The entire process thus far has been an interesting one. It’s definitely helping me delve deeper into the intricacies of my belief system and my praxis to weed out things that don’t work for me as a practitioner – something I would have been loath to do in the past.
Maybe it’s just my experience, but it seems polytheists tend to adopt beliefs and practices, with little alteration, from the cultural group(s) they’ve chosen to emulate religiously. I know, for instance, in my past practice, I was very much one of those polytheists; everything had to be as “authentic” as possible, requiring attestation and historical validity to be worth incorporating. In my mind, eclecticism was bad and created an unworkable mess of a religious expression.
“Eclecticism? Do I look like a fucking Wiccan?”, is probably something I would have said had you broached the subject. I was dumber then and believed in silly things like “purity” in relation to religion. Thing is, once you scrutinize a bit, you come to realize how not-pure basically everything is. You also realize how different your situation is to that of ancient peoples. I have never ploughed a field, attended a human sacrifice, or sacked a village – although all of those things are on my bucket list. My lifestyle and religious requirements are decidedly different and my practice needs to reflect that.
One of the big things I’ve been struggling with lately is coming up with a calendar I’ll actually follow. I’m notorious for putting hours of work into fashioning complex and workable lunisolar calendars, only to neglect to observe the dates on them. I’ve done this more times than I’d care to admit. I know some Pagan nerds love working out the moon phases, and discussing their calendars at length, but I am definitely not one of them. I find making lunisolar calendars to be tedious and annoying as hell. It’s always a chore for me, and you come out the other side with a bunch of religious tides that all seem to fall on a Wednesday for some reason (Wednesday isn’t a party day!). That, and you often end up having to do serious adjusting anyway, because the seasons where you live don’t exactly match those of the people you’re emulating.
Bearing all of this in mind, I’ve decided against doing another lunisolar calendar I’m not going to use. Knowing the most auspicious time to do X thing based on the moon’s fullness is great and all, but not really worth it if I’m going to be too burnt out after work on a random Tuesday to care. Instead, I’m going to use the Gregorian calendar, since that’s what I’m already using each and every day. I’m also going to make a point of only choosing observances that are relevant to me and my predicament. Like, Lupercalia seems cool and all, but I have no idea how that would work for me as an individual. I guess I could run naked through the streets striking passersby with my underwear, but my neighbours have requested I stop doing that.
I need to keep reminding myself that just because something seems really cool, doesn’t mean that it’s practical or won’t get you arrested.
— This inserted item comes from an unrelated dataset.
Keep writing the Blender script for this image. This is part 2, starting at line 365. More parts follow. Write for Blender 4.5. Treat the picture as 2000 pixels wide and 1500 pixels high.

When it comes to me and my laziness, simple is definitely better. My previous method of tacking as much as possible onto a given holy tide never worked out and always looked better on paper than it did in practice. Not to mention, I’m one guy, so a lot of the more grandiose holiday things just aren’t feasible for an individual or single household.
These are all things I’m going to need to consider while I work through this new, less annoying (in theory) religious calendar. At the moment, I’m collecting everything onto a private WordPress site. I haven’t yet decided whether I’ll share said site once I’ve finished – if one can even finish such an endeavour. I might just disseminate the information through this blog and keep the rest private. Releasing content on the pagan interwebs always runs the risk of people wanting to “join” in the thing you’re doing, or looking to you as some sort of authority/leader. As an antisocial weirdo, I am opposed to this.
Anyway, cosordasetesi anton and remember not to do any drugs I wouldn’t do.